Hello Steve,
consists your "beegfs system" out of only 1 server now ?
So that's complete useless for usage as you are than better with an nfs server setup with ipoib which give you >11GB/s on a 100Gb ib card and ib switch then to the clients.
A 1 server
"beegfs system" is just for take a look inside of installation and configuration, a
"beegfs system" for usage begin at least with the minimum of 2 servers.
When you configure your system properly (eg vfs_cache_pressure=30) there won't be any disk read access at all because it would be full answered from (eg xfs) filesystem cache
(which alongside doesn't work with zfs because that looks to kernel like a database application with it's own (2-3x slower) arc cache for meta read requests).
So in meta write situation which application would create millions of that requests .. would be terrible written if creating that number of files per second - so read is meta priority which is solved by ram access.
If you slow down in meta operations than you probably ran out of your ib network capacity and you should taking further beegfs node with 1 meta and 1 data service instead and not going to a dedicated meta server.
Even 1 meta service (MDS) can just have exactly 1 meta target (MDT) which destroy your dream of scaling targets without even scaling meta services also.
As with a distributed system in general your MTBF for it goes down drastically as the number of involved hw parts and services go up (think about 1000x worse than 1 nfs fileserver instead).
So as rule of thumb you should design a distributed system as scaleable and easy as any possible at all and be prepared for coming unexpected downtimes.
You could begin with 2 servers, on the first have 1 mgmt, 1 meta and 1 storage service, on the second 1 meta and 1 storage service.
When you go up think about a separate mgmt server which has exactly same hardware as the servers for meta and storage services to be able to exchange a failing node shortly with the mgmt one
(or if mgmt node fail switch that service to first meta/storage node).
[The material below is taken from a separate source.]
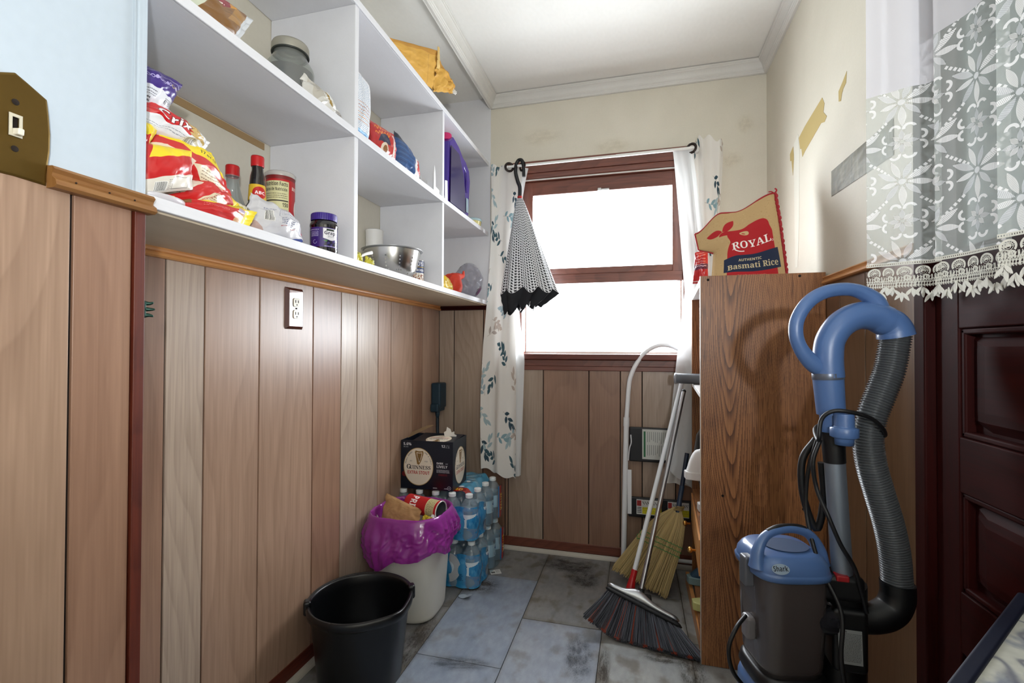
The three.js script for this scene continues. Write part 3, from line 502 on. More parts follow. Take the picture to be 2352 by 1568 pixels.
// ---------------------------------------------------------------- waste bin with its bag
const BIN = { x: -0.918, z: -1.838 };
{
  const t = thing('waste_bin', 'white plastic waste bin by the panelled wall with a purple bag folded over its rim', 'waste bin', [BIN.x, 0, BIN.z]);
  const H = 0.405, oval = (r) => (a) => { const e = 0.5, c = Math.cos(a), s = Math.sin(a), q = Math.pow(Math.pow(Math.abs(c), 3.2) + Math.pow(Math.abs(s), 3.2), -1 / 3.2); return [c * r * q, s * r * q * 0.94]; };
  const ring = [[0, 0], [0.115, 0], [0.124, 0.006], [0.129, 0.02], [0.152, H - 0.02], [0.158, H - 0.012], [0.156, H], [0.149, H - 0.004], [0.145, H - 0.03], [0.12, 0.012], [0, 0.012]];
  part('body', grid(64, ring.length - 1, (u, v) => { const [r, y] = ring[Math.round(v * (ring.length - 1))], [x, z] = oval(r)(-u * 6.2832); return [x, y, z]; }, true), std('#d9d7cf', 0.38), t);
  const bag = M({ color: '#a238a0', roughness: 0.16, transmission: 0.22, thickness: 0, clearcoat: 0.5, clearcoatRoughness: 0.15, side: THREE.DoubleSide });
  const hang = (a) => 0.112 + 0.066 * Math.exp(-Math.pow((Math.atan2(Math.sin(a - 1.75), Math.cos(a - 1.75))) / 0.85, 2)) + 0.018 * Math.sin(3 * a + 1) + 0.012 * Math.sin(7 * a);
  part('bag', grid(240, 70, (u, v) => {
    const a = u * 6.2832; let y, r;
    if (v < 0.25) { const k = v / 0.25; y = lerp(H - 0.14, H + 0.008, k); r = 0.139 + 0.006 * k; } else if (v < 0.35) { const k = (v - 0.25) / 0.1; y = H + 0.008 + 0.009 * Math.sin(k * Math.PI); r = lerp(0.145, 0.162, k); } else { const k = (v - 0.35) / 0.65; y = H + 0.008 - k * hang(a); r = 0.162 + 0.026 * Math.sin(k * 2.0) - 0.006 * k; }
    const w = v > 0.3 ? sm(v, 0.3, 0.7) : 0.35, cr = 1 - Math.abs(N(Math.cos(a) * 7 + v * 2, v * 9, Math.sin(a) * 7)) * 2.6, fold = 0.0035 * Math.sin(a * 19 + 3 * Math.sin(a * 3) + v * 3) * w + 0.014 * w * N(Math.cos(a) * 2.2, v * 2.4, Math.sin(a) * 2.2) + 0.005 * w * N(Math.cos(a) * 11 + v * 3, v * 4, Math.sin(a) * 11) + 0.0028 * w * Math.max(0, cr);
    const [x, z] = oval(r + fold)(a); return [x, y + 0.006 * N(a * 3, v * 4, 9) * w, z];
  }, true), bag, t, 'shiny purple plastic bag folded over the rim');
}
// ---------------------------------------------------------------- what is in the bin
function label(w, h, draw, o = {}) { const t = canvasTex(w, h, draw); return M({ map: t, roughness: 0.4, ...o }); }
function lines(c, x, y, w, n, dy, col, hgt = 3) { c.fillStyle = col; for (let i = 0; i < n; i++) { let p = x; while (p < x + w - 6) { const q = Math.min(4 + rnd() * 16, x + w - p); c.fillRect(p, y + i * dy, q, hgt); p += q + 4; } } }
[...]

If you have lots of TB to PB inside a beegfs you won't like to have a long downtime in case of any failure.
That again could be optimized with external raid storage systems connected to minimum 2 servers (online move volumes between).
Be aware if you look into zfs backend because meta storage usage is really bad, meta arc access slow and for the data streaming you need even double disks for same bandwidth as hw-raid xfs,
and last but not least zfs get easily in import error after kernel crash and power outage which is a lotto if a full pool restore is required after (where's your backup here ?) ...
So mention the dreamfull features of zfs with reality carefully as it's even the easierst to build just 2 server setups complete without beegfs before and compare meta+streaming performance, pulling power plug while writing and look which filesystem is there after.
That's enough without going into config details while even no hw detail available.